> _EXERCISE REQUIREMENTS_: Work out how many lines of the listing hold the string "high". Answer with that number alone.

> _DATA SECTION_:
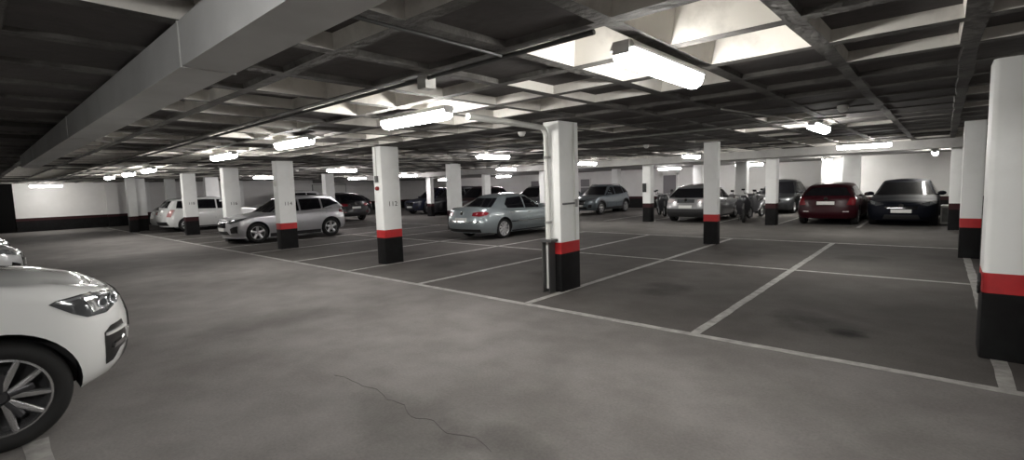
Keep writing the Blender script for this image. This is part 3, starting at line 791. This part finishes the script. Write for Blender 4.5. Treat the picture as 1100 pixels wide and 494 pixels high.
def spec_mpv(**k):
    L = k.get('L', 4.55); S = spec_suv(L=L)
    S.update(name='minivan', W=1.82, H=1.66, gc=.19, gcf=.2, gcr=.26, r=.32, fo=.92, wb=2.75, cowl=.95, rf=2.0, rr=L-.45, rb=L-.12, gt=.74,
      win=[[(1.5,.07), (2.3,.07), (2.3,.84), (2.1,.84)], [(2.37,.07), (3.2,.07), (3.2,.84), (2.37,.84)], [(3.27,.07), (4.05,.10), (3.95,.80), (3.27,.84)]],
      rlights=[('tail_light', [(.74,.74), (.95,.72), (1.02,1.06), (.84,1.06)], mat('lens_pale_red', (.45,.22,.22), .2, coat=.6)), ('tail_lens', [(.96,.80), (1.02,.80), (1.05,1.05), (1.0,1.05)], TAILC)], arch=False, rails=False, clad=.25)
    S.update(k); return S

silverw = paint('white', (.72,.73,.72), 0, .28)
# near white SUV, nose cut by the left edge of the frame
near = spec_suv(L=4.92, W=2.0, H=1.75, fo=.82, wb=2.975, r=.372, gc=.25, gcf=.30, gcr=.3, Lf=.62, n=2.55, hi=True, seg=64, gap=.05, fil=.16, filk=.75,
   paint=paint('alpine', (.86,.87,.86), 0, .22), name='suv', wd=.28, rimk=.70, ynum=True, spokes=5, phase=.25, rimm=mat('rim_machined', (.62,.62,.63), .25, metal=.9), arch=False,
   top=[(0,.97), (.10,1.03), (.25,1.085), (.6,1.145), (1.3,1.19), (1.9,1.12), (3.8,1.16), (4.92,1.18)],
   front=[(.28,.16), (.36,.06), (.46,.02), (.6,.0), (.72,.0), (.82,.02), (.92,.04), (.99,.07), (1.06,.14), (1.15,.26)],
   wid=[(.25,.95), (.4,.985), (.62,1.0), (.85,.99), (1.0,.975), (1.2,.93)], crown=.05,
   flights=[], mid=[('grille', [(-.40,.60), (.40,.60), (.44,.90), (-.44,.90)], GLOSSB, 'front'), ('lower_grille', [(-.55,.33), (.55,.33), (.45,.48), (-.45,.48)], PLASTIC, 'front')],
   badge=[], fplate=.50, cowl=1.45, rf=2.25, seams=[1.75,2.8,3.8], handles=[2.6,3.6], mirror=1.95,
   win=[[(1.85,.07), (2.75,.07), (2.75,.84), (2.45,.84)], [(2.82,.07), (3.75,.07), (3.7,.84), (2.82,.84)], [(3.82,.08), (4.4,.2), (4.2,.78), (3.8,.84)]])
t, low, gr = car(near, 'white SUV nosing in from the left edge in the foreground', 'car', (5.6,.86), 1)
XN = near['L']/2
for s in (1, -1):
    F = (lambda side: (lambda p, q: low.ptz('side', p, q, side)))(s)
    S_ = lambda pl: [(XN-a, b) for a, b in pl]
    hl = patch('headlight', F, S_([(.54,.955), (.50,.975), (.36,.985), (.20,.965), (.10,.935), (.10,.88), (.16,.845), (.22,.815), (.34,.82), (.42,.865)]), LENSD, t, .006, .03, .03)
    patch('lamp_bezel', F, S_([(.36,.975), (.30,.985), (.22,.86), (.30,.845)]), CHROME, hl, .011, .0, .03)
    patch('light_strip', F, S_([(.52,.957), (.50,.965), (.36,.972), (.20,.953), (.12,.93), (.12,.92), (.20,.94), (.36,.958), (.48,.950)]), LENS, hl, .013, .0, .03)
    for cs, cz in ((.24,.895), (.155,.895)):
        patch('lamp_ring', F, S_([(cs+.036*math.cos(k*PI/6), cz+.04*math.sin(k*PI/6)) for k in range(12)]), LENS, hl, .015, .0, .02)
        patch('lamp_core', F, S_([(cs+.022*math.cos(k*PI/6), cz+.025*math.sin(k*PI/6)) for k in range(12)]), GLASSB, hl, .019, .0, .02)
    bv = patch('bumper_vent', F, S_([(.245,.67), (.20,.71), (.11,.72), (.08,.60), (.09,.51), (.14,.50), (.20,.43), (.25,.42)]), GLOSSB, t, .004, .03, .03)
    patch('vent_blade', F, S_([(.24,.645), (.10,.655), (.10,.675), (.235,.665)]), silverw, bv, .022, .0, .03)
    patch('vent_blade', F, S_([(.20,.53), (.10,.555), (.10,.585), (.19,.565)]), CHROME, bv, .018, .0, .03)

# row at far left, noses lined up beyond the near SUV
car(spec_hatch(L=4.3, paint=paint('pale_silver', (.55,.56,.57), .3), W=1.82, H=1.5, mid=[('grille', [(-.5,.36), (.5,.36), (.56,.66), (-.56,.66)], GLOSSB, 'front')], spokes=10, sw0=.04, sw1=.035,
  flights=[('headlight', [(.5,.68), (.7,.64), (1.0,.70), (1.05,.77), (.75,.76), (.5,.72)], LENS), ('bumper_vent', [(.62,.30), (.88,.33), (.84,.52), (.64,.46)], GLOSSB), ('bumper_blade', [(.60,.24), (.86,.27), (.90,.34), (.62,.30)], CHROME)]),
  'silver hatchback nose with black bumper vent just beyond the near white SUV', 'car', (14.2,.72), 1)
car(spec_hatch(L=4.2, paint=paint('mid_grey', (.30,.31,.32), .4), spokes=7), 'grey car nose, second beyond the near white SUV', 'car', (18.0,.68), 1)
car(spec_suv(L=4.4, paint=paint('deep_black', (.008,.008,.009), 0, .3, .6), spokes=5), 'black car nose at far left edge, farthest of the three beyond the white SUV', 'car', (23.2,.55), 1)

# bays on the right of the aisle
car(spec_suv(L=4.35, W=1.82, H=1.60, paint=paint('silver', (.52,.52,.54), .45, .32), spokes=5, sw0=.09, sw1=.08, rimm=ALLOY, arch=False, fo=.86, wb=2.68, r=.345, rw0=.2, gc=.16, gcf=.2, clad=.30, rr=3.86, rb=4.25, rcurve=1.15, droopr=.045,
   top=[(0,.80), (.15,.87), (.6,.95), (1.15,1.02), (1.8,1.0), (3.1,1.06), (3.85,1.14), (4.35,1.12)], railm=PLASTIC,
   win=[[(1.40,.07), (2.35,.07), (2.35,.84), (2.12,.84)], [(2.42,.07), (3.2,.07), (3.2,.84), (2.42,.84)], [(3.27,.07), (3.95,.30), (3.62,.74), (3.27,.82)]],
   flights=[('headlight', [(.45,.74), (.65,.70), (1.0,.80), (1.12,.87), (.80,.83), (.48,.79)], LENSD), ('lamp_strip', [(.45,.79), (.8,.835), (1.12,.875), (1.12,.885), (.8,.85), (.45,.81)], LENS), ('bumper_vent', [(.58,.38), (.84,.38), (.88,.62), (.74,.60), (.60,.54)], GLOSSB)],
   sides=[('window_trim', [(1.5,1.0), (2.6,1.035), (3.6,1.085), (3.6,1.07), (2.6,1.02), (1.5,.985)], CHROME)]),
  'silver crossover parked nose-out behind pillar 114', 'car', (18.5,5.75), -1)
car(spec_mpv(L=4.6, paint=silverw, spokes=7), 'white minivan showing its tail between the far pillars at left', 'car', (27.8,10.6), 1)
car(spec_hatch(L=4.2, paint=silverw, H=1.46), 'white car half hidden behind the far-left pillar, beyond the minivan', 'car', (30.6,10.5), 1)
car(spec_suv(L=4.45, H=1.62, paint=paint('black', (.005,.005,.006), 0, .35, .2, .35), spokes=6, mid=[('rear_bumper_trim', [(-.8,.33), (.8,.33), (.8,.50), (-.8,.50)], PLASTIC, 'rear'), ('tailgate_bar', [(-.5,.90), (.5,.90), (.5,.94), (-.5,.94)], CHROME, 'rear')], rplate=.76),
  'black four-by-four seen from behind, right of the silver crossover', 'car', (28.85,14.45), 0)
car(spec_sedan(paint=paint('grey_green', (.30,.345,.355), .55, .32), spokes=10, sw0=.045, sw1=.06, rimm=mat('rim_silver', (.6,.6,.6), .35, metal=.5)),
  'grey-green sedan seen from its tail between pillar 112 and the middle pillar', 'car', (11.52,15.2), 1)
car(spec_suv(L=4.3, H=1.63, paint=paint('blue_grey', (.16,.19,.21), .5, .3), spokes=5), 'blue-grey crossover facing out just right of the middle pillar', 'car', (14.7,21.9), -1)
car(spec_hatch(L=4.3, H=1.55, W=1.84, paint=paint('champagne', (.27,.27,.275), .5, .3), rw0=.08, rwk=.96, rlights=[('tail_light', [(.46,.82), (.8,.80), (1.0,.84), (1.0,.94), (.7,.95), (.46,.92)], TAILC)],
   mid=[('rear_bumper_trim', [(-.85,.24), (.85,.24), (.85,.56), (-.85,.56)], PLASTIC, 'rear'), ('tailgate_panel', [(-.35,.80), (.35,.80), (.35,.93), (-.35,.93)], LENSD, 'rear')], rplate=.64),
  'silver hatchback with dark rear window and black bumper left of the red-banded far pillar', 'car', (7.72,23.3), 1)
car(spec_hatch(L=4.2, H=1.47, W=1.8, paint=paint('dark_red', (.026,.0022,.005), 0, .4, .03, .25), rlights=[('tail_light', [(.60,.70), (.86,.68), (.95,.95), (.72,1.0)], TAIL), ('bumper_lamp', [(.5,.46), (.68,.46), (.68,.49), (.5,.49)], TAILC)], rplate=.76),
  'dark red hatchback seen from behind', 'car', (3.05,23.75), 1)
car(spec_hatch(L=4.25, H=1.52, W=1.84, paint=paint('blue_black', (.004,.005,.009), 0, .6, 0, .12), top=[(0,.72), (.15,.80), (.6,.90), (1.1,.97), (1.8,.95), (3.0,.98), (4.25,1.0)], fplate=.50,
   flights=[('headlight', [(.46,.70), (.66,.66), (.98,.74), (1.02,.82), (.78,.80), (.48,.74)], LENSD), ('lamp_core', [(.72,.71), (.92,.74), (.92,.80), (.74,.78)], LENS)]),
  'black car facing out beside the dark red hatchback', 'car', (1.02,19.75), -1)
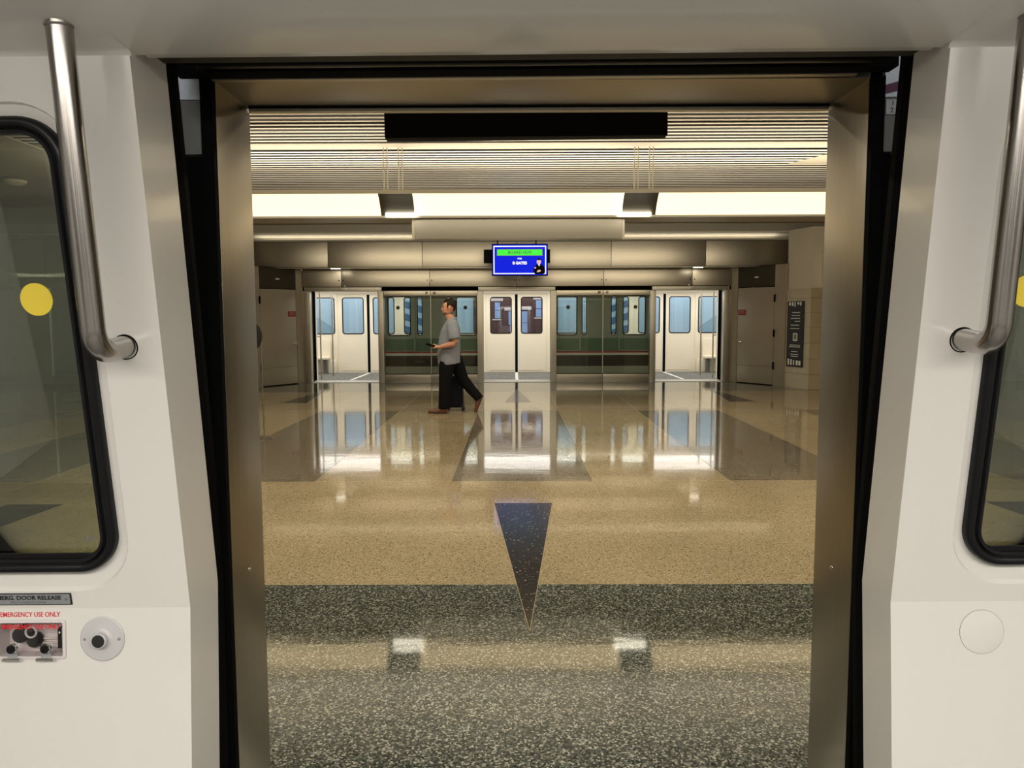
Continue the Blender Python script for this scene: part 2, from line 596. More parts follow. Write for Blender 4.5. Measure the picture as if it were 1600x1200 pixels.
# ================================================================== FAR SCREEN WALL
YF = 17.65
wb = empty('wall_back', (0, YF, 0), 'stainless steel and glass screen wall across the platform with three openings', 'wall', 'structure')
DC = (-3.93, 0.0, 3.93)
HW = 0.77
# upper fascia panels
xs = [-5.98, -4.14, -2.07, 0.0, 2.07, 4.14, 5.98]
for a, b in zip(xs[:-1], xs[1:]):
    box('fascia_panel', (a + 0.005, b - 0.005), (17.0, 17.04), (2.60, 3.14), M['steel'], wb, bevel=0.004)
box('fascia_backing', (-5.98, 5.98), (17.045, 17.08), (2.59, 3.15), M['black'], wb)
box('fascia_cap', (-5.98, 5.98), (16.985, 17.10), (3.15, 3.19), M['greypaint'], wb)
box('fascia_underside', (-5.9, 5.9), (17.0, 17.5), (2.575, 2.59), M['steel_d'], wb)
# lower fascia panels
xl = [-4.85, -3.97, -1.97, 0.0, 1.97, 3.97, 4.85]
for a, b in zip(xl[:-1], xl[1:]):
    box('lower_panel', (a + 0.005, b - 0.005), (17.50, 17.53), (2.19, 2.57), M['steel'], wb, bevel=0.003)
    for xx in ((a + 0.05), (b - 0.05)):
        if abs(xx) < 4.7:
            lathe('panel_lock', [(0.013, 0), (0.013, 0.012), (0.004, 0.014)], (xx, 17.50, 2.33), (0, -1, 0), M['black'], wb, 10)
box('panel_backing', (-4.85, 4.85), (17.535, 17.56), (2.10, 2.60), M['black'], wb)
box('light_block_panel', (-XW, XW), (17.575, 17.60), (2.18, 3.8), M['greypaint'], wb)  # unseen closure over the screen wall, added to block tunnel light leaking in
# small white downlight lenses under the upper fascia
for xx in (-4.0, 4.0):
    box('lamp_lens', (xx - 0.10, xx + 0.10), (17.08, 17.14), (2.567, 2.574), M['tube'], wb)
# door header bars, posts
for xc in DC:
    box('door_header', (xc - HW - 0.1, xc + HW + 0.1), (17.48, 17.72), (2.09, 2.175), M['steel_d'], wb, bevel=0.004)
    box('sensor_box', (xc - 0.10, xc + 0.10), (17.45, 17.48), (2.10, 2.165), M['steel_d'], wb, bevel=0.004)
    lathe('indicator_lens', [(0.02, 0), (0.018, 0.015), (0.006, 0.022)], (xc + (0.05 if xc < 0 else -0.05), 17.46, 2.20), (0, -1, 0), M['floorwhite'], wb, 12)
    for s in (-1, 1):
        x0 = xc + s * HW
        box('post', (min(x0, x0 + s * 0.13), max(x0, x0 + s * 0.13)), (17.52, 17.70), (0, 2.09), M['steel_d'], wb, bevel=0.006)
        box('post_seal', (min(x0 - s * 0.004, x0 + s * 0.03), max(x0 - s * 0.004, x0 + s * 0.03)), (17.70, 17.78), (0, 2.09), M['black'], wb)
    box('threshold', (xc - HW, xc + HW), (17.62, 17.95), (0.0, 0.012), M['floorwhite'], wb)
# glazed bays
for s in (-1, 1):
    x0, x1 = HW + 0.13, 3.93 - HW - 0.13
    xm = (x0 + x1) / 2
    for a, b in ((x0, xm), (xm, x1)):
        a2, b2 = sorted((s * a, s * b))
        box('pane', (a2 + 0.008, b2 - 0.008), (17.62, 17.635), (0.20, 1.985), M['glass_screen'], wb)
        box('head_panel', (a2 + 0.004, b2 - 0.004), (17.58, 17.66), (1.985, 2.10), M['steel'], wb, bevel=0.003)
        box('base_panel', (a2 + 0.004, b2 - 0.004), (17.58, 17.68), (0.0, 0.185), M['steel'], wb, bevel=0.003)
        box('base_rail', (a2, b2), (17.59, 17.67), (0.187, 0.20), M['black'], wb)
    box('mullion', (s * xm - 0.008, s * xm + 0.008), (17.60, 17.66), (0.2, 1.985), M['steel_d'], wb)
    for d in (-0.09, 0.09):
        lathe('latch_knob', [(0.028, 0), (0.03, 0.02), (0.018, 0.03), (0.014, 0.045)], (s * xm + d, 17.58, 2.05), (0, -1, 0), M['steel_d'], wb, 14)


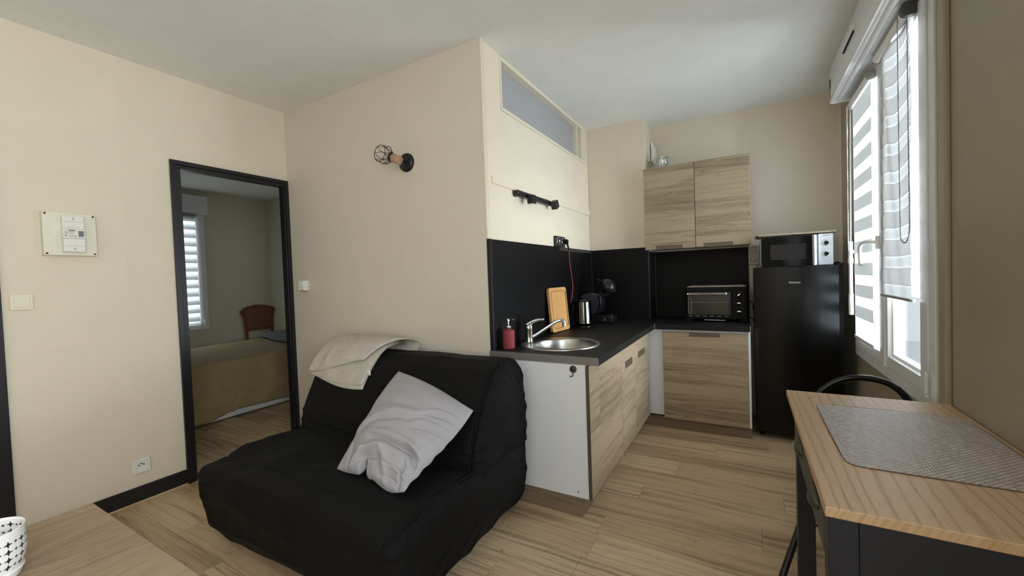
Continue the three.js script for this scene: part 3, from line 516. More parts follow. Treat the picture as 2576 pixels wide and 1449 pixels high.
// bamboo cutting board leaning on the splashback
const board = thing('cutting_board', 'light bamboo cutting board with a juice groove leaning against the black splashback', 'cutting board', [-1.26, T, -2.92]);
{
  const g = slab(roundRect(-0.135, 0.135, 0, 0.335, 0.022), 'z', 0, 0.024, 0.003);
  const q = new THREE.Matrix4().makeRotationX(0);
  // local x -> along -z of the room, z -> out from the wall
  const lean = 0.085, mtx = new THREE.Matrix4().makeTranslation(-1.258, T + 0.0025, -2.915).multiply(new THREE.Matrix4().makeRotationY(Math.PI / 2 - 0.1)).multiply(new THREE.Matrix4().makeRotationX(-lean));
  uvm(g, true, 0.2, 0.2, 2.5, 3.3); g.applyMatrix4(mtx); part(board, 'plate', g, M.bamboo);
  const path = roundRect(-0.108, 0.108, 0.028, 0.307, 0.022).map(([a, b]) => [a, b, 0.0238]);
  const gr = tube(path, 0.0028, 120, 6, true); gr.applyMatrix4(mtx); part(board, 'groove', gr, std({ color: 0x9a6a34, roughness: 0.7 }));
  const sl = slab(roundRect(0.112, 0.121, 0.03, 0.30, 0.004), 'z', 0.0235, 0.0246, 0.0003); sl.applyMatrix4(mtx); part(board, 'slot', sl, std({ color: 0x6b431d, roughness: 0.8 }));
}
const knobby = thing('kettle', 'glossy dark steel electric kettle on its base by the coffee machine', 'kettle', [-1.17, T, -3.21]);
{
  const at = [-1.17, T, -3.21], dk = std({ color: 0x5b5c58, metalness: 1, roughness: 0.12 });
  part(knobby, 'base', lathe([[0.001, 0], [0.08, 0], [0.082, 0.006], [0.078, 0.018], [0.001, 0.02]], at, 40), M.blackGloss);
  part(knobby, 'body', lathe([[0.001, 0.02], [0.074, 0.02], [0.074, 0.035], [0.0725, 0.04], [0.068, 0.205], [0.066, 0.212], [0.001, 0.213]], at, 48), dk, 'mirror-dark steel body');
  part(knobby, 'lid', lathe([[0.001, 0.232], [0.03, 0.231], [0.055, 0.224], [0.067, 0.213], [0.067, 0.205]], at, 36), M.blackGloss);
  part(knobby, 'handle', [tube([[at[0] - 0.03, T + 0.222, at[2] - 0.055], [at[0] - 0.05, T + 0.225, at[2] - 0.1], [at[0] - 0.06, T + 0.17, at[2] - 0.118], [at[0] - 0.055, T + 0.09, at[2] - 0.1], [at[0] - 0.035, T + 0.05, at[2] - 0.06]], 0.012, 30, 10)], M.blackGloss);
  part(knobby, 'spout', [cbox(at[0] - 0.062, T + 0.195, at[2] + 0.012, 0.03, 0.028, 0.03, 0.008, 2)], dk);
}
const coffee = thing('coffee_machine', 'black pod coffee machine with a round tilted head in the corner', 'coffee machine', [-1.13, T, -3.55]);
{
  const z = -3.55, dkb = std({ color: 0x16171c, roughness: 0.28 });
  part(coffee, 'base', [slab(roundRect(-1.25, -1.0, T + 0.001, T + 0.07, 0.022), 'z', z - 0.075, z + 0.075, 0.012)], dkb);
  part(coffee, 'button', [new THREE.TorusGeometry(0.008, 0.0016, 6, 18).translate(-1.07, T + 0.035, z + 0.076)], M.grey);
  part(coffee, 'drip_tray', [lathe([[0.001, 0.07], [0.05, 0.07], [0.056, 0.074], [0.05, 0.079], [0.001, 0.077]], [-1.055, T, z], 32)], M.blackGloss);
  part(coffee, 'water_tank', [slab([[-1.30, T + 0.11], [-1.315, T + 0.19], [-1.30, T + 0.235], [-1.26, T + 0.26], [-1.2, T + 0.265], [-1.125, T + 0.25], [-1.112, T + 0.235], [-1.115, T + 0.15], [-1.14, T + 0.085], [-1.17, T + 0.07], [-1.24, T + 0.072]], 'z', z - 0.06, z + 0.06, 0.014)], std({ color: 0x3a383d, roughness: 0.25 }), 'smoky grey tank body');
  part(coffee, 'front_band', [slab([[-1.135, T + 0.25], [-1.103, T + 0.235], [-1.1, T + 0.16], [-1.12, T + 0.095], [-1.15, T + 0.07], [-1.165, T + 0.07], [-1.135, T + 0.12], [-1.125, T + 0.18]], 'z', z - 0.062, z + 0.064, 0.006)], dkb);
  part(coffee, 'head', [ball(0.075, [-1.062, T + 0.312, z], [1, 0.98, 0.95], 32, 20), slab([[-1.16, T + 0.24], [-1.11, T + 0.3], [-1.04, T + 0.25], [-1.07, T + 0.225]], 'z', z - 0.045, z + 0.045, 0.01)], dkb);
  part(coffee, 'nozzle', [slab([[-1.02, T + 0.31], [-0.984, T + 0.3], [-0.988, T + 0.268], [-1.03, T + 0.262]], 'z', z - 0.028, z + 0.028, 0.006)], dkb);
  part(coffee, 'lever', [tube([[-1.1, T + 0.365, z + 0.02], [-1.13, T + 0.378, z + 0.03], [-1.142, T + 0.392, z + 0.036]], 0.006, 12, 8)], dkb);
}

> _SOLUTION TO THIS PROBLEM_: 2